LAKE BUENA VISTA, Fla. – Major league baseball's new rule limiting home-plate collisions has some gray areas that Braves base runners and catchers may need to see enforced in game situations before they're entirely clear on what they can and can't do.

Rule 7.13, adopted this week, doesn’t ban home-plate collisions but states that runner attempting to score can’t “deviate from his direct pathway to the plate in order to initiate contact with the catcher (or other player covering home plate).” Any runner doing so will be called out, and could possibly face further discipline in severe cases.

The Braves plan to discuss the new rule Wednesday before their Grapefruit League opener against the Tigers.

“From what I understand it’s pretty much the same game, just don’t go out of your way to run them over, which I don’t do anyway,” Braves shortstop Andrelton Simmons said.

But there are other provisions, including that the catcher isn’t permitted to block the plate without the ball, and must give the runner a lane to part of the plate if the catcher is preparing to take a throw. If the catcher doesn’t comply, the runner can be called safe.

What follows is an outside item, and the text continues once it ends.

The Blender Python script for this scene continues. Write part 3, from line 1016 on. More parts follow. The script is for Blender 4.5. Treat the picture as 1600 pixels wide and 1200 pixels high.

“I don’t think anything’s really changing,” Braves catcher Evan Gattis said. “A guy can’t go out of his way to run into you, to my understanding. And you can’t take the plate away (as a catcher) before you have the ball. I like it. Not much really changes. We always kind of give them a lane anyway.”

If the catcher blocks the plate a runner won’t be forced to slide, since to do so could endanger a runner trying to slide through or around a catcher wearing shin guards and standing squarely in front of the plate. Collisions are also permitted if a catcher backs into a runner’s lane to the plate while trying to field a throw.

Baseball and its players agreed to an addendum of sorts that states that a runner colliding with a catcher is not in violation “if the catcher blocks the pathway of the runner in order to field a throw, and the umpire determines that the catcher could not have fielded the ball without blocking the pathway of the runner and that contact with the runner was unavoidable.”

Gattis, who is 6 feet 3 and 250 pounds, said collisions will sometimes be unavoidable. “If the ball beats the runner by a lot and he runs into you, as long as it’s not malicious I’m all for it,” he said.

The sides also agreed to limit specifically how runners could collide with catchers, stating, “The failure by the runner to make an effort to touch the plate, the runner’s lowering of the shoulder, or the runner’s pushing through with his hands, elbows or arms, would support a determination that the runner deviated from the pathway in order to initiate contact with the catcher in violation.”

Braves second baseman Dan Uggla said, “I think you can lower your shoulder if he’s blocking the plate. But that’s really the only time you should ever lower your shoulder. Because if he’s not blocking the plate, that’s a dirty move to try and run over him. But if he’s catching the ball and coming across you’ve got to protect yourself, too…. I do like (the new rule) for the fact they’re trying to protect catchers. But you can’t have it one-sided.”

When told about the rule prohibiting the lowering of the shoulder or use of elbows or hands by the runner, Simmons said, “You can’t lower your shoulder? So you’re saying you can’t protect yourself? So you’ve got to take it?… I’ll protect myself. If I get thrown out for protecting myself, it’s better than getting hurt and going on the DL.”

Braves manager Fredi Gonzalez, a former minor league catcher, said he liked the new rule in principle.

“We’re trying to keep the integrity of the game, having that play at the plate that’s exciting but also trying to give a little safety to our catchers,” he said. “And the way I interpreted the rule, it’s not going to change anything we teach defensively, catching-wise. Just give the runner a lane for him to slide. We’re going to teach our runners, or ask them to slide. But they don’t have to. They can come in hard, as they don’t deviate from their path or go in a malicious way, go out of their way to hurt the catcher, then we still have that play at the plate. So I think it’s good.

“I think it’s also one of those rules that the more it gets played – high schools have been doing it for I don’t know how many years, and colleges are the same way – in two or three years it’s going to be the norm. It really is. And we’re going to cut down the possibility of some of our catchers getting hurt.”